Continuing my little lecture I said:

"You notice that Black has thus early three holes in his battleorder of Pawns or what I call weak strategical spots, which means any squares on his third or fourth rows on which a hostile piece might be planted sooner or later without being liable to he driven away by a Pawn. The weak points are at QR4, QB3 and QB4. Black's K P is loose and can only be defended by a piece or P--KB3, and the latter is generally inconvenient before the adverse QP is got rid of or further advanced than here. He has also two minor pieces standing undefended, and his QKtP is a mark for a dangerous attack by P--QR4, at the proper time. White's position is compact with the exception of the QP which, however, is well defended. Black's chief weakness has arisen, I may tell you, from his having prematurely advanced P-Q4 instead of P-Q3. It is White's move, and I feel satisfied from analogies of positions that Kt x P, followed by P--Q4, would give him much the best of it, even against the subsequent answer of ...B--Kt5, with the view of sacrificing a piece if White play P--KB3 (or else, I may now add, against the immediate answer Q--K2, pointed out subsequently by Mr. Teed, for White would also reply Q--K2). However castling is obviously a very good and safe move, but White instead plays here 9 P--KR3. What do you think of that?"

"Certainly unnecessary and weak," said Loyd.

"It is now Black's turn," I proceeded,

"and if I were in his place I certainly would not give my opponent an opportunity of getting rid of his QP, and opening the diagonal for his Bishop, commencing with Kt x P. I would withdraw B--Kt3 or B--Q3 first, for 9... Castling, what he does, will keep." Loyd nodded assent.

"Now White could do what I have just pointed out, and I feel sure he could get the better game, and much the best of it, should Black answer BXP ch., which would have also been bad at the previous stage, where I suggested Kt XP. There are too many cases in point on record. But he plays 10. Castles."

"But now," I proceeded,

"it is evidently the highest time for Black to remove his Bishop, but he actually plays 10...P--KR3; do you think that good play ?

"No, decidedly not," said Loyd.

"Of course White ought to take advantage of that without the least hesitation by 11 Kt x P," I remarked,

"but he actually plays 11 P--Q4 instead, and naturally his QP is isolated.

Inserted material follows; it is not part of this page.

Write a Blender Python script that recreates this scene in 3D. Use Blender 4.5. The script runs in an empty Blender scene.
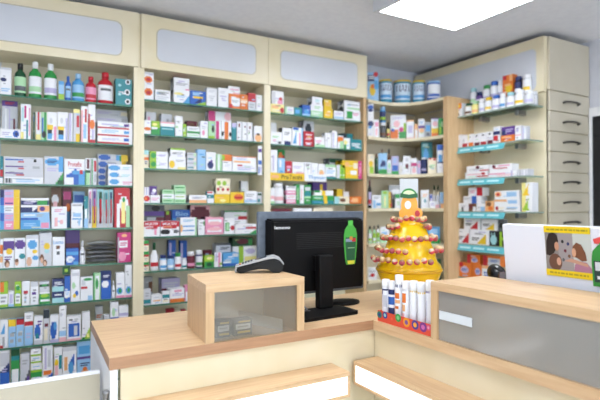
import bpy, bmesh, math, random
from mathutils import Vector, Matrix
random.seed(7)
S = bpy.context.scene
COL = S.collection
R = math.radians

# ------------------------------------------------------------------ camera
EYE = Vector((0, 0, 1.40)); F = 504.0; YAW = R(30.35); PIT = math.atan(6 / F)
s_, c_, sp, cp = math.sin(YAW), math.cos(YAW), math.sin(PIT), math.cos(PIT)
FW = Vector((s_ * cp, c_ * cp, sp)); RT = Vector((c_, -s_, 0)); UP = Vector((-s_ * sp, -c_ * sp, cp))
cam = bpy.data.cameras.new('camera'); cam.sensor_width = 36; cam.lens = F / 600 * 36
cam.clip_start = 0.02
co = bpy.data.objects.new('camera', cam); COL.objects.link(co)
cam.dof.use_dof = True; cam.dof.focus_distance = 1.9; cam.dof.aperture_fstop = 1.9
co.location = EYE; co.rotation_euler = (R(90) + PIT, 0, -YAW)
S.camera = co

def ray(u, v):
    return FW + RT * ((u - 300) / F) + UP * ((200 - v) / F)

# ------------------------------------------------------------------ materials
def lin(h):
    r = [int(h[i:i + 2], 16) / 255 for i in (0, 2, 4)]
    return tuple((c / 12.92 if c <= .04045 else ((c + .055) / 1.055) ** 2.4) for c in r) + (1,)
PAL = dict(W='eceef3', w='cdd0d9', K='17171b', N='1d2c6a', B='2560c4', b='93c3ee', c='4a9fdf', R='c91c2c', r='f2b3bb',
           P='d12f7c', p='ea8fb4', G='2b9d46', g='abdcaa', D='124f2c', T='1a8793', t='9fd8de', Y='f4c91c', y='f5e88c',
           O='ee7622', o='f7b678', V='59348f', v='bab3dd', M='6c1c2e', S='a6a9b0', s='5b5f66', C='f0e3c6', L='9acb2c',
           n='74472a', k='2e3944', F='dba98c')
for k_, v_ in list(PAL.items()):
    c_3 = [int(v_[i:i + 2], 16) for i in (0, 2, 4)]; g_ = sum(c_3) / 3
    PAL[k_] = ''.join('%02x' % int(.87 * x + .13 * (.75 * g_ + 35)) for x in c_3)
_m = {}
def new_mat(name):
    m = bpy.data.materials.new(name); m.use_nodes = True
    return m, m.node_tree, m.node_tree.nodes['Principled BSDF']
def mat(h, rough=.42, metal=0, spec=.5):
    h = PAL.get(h, h); k = (h, rough, metal, spec)
    if k not in _m:
        m, nt, b = new_mat('paint_' + h)
        b.inputs['Base Color'].default_value = lin(h); b.inputs['Roughness'].default_value = rough
        b.inputs['Metallic'].default_value = metal; b.inputs['Specular IOR Level'].default_value = spec
        _m[k] = m
    return _m[k]
def noisy(name, a, b_, scale, rough=.5, stretch=(1, 1, 1), bump=0, detail=3):
    m, nt, b = new_mat(name)
    tc = nt.nodes.new('ShaderNodeTexCoord'); mp = nt.nodes.new('ShaderNodeMapping'); no = nt.nodes.new('ShaderNodeTexNoise')
    cr = nt.nodes.new('ShaderNodeValToRGB')
    mp.inputs['Scale'].default_value = stretch; no.inputs['Scale'].default_value = scale; no.inputs['Detail'].default_value = detail
    cr.color_ramp.elements[0].color = lin(a); cr.color_ramp.elements[1].color = lin(b_)
    cr.color_ramp.elements[0].position = .35; cr.color_ramp.elements[1].position = .65
    L = nt.links.new
    L(tc.outputs['Object'], mp.inputs['Vector']); L(mp.outputs['Vector'], no.inputs['Vector'])
    L(no.outputs['Fac'], cr.inputs['Fac']); L(cr.outputs['Color'], b.inputs['Base Color'])
    b.inputs['Roughness'].default_value = rough
    if bump:
        bp = nt.nodes.new('ShaderNodeBump'); bp.inputs['Strength'].default_value = bump; bp.inputs['Distance'].default_value = .002
        L(no.outputs['Fac'], bp.inputs['Height']); L(bp.outputs['Normal'], b.inputs['Normal'])
    return m
def see(name, tint, amount, rough, gcol='ffffff', fres=.12):
    """thin pane: part transparent, part diffuse haze, a little gloss"""
    m = bpy.data.materials.new(name); m.use_nodes = True; nt = m.node_tree; nt.nodes.clear(); L = nt.links.new
    o = nt.nodes.new('ShaderNodeOutputMaterial'); tr = nt.nodes.new('ShaderNodeBsdfTransparent'); df = nt.nodes.new('ShaderNodeBsdfDiffuse')
    gl = nt.nodes.new('ShaderNodeBsdfGlossy'); m1 = nt.nodes.new('ShaderNodeMixShader'); m2 = nt.nodes.new('ShaderNodeMixShader')
    tr.inputs['Color'].default_value = lin(tint); df.inputs['Color'].default_value = lin(gcol); gl.inputs['Roughness'].default_value = rough
    m1.inputs[0].default_value = amount; m2.inputs[0].default_value = fres
    L(tr.outputs[0], m1.inputs[1]); L(df.outputs[0], m1.inputs[2]); L(m1.outputs[0], m2.inputs[1]); L(gl.outputs[0], m2.inputs[2]); L(m2.outputs[0], o.inputs[0])
    return m
def glow(name, h, st):
    m = bpy.data.materials.new(name); m.use_nodes = True; nt = m.node_tree; nt.nodes.clear()
    o = nt.nodes.new('ShaderNodeOutputMaterial'); e = nt.nodes.new('ShaderNodeEmission')
    e.inputs[0].default_value = lin(h); e.inputs[1].default_value = st; nt.links.new(e.outputs[0], o.inputs[0]); return m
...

Now, what do you think of the strength of the two players. Are they first, second or third class?" I am sure I put the question fairly enough, for I believe if I had given him the choice of five classes he would have chosen the last. As it was, he answered at once:

"Third class at the utmost."

"Would you be surprised to learn," I said, "that this play occurred not merely once, but actually in two games of the match between Morphy and Anderssen, in the second and in the fourth Tableau!"

And so it is indeed. The two great masters actually repeated the whole opening without the least amendment on either side, which proves that they had not the slightest suspicion that their development contained defects that about twenty-eight years later could only be described as grave strategical errors. By the way, as Loyd may have forgotten the whole affair, owing to his complicated business transactions as Vice-President of the A. C. E. A. and self-elected Treasurer of four fifths of its funds, I may remind him that on the same occasion I showed him that in the celebrated game with Paulsen, in which Morphy sacrifices his Queen, the latter had a lost game early in the opening, and albeit Paulsen committed an error such as any Pawn and Two player would most probably avoid nowadays, his game was absolutely won just one move before the celebrated sacrifice, without any possibility of retrieving it on Morphy's part--of course assuming best play on both sides--if the former had played 16 Q--R6 only one move earlier, instead of the silly move 16 R--R2.